*INSTRUCTIONS TO FOLLOW:* Whenever a line below holds the word "from", copy that line.

____________

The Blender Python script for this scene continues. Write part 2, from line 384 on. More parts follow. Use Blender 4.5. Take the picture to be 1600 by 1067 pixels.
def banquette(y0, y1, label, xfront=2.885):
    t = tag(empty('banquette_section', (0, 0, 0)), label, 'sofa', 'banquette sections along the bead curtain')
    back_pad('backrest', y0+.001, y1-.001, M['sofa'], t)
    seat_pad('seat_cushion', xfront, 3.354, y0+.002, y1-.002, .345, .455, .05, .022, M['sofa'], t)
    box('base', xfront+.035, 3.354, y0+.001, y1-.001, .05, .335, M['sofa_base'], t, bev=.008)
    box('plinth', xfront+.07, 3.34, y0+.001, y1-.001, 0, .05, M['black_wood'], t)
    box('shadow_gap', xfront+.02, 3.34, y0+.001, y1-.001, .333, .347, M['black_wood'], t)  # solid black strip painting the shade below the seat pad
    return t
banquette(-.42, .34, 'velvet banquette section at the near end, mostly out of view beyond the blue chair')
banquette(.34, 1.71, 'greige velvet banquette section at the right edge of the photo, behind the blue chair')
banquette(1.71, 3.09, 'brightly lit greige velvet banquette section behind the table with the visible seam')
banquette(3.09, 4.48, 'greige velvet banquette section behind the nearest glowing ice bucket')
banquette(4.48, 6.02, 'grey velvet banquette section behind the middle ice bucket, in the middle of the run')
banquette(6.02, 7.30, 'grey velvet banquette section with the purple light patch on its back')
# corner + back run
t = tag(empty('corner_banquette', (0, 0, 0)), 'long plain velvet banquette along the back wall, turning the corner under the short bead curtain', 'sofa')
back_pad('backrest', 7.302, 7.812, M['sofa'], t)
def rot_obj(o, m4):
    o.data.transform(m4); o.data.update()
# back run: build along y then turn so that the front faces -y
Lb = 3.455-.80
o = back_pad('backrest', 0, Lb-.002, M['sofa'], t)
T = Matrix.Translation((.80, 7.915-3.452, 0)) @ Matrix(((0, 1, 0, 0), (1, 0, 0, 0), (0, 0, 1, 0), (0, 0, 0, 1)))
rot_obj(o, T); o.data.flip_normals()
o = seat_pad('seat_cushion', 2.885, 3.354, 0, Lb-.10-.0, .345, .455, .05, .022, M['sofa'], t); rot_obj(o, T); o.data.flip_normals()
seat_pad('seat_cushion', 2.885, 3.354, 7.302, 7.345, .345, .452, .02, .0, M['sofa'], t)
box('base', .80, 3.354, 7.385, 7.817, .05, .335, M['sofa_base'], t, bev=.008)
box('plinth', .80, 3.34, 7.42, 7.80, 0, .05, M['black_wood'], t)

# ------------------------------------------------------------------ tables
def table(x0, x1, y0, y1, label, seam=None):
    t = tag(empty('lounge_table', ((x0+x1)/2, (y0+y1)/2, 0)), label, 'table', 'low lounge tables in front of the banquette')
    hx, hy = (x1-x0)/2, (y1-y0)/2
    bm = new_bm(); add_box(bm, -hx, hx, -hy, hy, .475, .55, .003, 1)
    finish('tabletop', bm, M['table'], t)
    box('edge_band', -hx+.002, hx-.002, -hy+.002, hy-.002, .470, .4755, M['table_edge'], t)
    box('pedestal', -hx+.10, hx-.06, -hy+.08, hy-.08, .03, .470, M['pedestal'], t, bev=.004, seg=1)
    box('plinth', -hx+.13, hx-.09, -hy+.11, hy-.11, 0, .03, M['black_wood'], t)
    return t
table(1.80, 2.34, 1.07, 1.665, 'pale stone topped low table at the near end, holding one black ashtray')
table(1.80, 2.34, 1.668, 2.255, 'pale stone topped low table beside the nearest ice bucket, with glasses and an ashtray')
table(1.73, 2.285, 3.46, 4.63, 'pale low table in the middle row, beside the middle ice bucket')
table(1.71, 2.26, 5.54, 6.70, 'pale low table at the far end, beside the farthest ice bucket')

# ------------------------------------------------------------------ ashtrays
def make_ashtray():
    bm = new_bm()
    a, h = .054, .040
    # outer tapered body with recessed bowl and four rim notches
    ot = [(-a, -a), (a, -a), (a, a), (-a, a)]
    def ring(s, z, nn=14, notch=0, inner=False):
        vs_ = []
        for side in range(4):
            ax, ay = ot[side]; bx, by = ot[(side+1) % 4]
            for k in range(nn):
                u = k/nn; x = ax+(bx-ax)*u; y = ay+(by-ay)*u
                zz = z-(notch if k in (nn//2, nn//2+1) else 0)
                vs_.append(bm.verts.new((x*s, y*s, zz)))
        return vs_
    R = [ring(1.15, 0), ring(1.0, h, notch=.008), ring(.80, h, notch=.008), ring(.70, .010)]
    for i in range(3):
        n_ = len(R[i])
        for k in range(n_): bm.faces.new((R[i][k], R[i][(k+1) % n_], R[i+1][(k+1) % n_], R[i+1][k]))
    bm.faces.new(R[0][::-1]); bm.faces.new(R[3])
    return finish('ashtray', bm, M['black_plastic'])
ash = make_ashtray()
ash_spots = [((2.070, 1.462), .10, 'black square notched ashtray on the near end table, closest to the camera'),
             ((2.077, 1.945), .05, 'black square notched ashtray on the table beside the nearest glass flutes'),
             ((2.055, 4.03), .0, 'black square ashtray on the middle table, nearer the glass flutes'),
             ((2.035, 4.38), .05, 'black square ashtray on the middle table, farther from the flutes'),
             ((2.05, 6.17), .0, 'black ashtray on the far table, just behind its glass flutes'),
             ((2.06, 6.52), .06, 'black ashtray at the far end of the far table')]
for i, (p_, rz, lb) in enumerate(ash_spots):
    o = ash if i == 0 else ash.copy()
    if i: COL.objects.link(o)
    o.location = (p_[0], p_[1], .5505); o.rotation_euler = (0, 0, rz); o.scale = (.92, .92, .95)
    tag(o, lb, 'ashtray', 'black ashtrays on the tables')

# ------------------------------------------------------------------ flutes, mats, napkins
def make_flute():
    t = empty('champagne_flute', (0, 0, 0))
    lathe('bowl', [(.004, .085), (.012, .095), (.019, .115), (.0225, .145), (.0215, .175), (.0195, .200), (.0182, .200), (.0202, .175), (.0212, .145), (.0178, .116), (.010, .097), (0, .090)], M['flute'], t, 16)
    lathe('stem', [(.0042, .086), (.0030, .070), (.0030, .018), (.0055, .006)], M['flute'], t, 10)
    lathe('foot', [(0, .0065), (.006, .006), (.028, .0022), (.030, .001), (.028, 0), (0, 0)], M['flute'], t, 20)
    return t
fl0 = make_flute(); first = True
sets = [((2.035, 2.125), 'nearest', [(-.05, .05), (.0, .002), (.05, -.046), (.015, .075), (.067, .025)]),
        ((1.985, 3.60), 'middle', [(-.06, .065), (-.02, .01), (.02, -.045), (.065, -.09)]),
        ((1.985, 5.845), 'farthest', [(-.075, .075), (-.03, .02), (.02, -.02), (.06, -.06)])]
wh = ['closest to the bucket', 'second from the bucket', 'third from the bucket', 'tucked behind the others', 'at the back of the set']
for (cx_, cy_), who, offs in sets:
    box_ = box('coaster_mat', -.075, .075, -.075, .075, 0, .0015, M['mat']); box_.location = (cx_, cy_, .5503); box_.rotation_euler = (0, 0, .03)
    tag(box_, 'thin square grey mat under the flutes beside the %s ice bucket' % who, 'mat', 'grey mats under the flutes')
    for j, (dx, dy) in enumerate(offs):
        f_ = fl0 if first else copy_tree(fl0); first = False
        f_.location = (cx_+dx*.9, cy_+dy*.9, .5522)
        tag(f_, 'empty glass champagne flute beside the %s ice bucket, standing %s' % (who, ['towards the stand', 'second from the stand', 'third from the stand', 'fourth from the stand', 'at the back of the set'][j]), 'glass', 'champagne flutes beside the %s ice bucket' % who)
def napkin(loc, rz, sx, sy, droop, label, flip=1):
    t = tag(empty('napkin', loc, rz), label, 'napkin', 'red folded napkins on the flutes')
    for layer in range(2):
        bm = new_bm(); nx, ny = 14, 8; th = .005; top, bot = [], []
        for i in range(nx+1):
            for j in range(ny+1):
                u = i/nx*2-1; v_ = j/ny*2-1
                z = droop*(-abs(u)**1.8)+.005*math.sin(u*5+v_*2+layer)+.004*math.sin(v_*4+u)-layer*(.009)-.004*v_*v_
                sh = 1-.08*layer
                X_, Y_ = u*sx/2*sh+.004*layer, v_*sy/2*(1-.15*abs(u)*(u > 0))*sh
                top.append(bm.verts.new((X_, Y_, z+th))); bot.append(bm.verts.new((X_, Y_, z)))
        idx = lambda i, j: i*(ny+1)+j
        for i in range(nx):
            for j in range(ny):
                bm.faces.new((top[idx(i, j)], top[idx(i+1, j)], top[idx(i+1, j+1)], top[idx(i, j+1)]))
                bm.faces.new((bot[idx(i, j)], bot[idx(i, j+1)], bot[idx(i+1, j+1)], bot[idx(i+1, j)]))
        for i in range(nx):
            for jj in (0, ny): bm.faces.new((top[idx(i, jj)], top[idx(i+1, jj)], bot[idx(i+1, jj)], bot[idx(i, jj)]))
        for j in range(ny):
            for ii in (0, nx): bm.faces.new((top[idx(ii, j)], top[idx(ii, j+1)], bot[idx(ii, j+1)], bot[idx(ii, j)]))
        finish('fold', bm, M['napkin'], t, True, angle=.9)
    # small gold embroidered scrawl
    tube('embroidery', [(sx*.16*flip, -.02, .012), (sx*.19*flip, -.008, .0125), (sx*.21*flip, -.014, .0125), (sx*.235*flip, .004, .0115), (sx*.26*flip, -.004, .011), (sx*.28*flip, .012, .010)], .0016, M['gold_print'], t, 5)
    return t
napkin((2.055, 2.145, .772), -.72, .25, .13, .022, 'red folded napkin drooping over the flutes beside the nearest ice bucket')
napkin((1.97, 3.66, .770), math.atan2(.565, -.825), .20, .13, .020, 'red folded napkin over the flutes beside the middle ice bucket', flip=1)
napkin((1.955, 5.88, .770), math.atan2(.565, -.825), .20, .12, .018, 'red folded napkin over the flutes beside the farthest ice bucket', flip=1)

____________

*SOLUTION TO THIS TASK:*
The Blender Python script for this scene continues. Write part 2, from line 384 on. More parts follow. Use Blender 4.5. Take the picture to be 1600 by 1067 pixels.
             ((2.035, 4.38), .05, 'black square ashtray on the middle table, farther from the flutes'),
wh = ['closest to the bucket', 'second from the bucket', 'third from the bucket', 'tucked behind the others', 'at the back of the set']
        tag(f_, 'empty glass champagne flute beside the %s ice bucket, standing %s' % (who, ['towards the stand', 'second from the stand', 'third from the stand', 'fourth from the stand', 'at the back of the set'][j]), 'glass', 'champagne flutes beside the %s ice bucket' % who)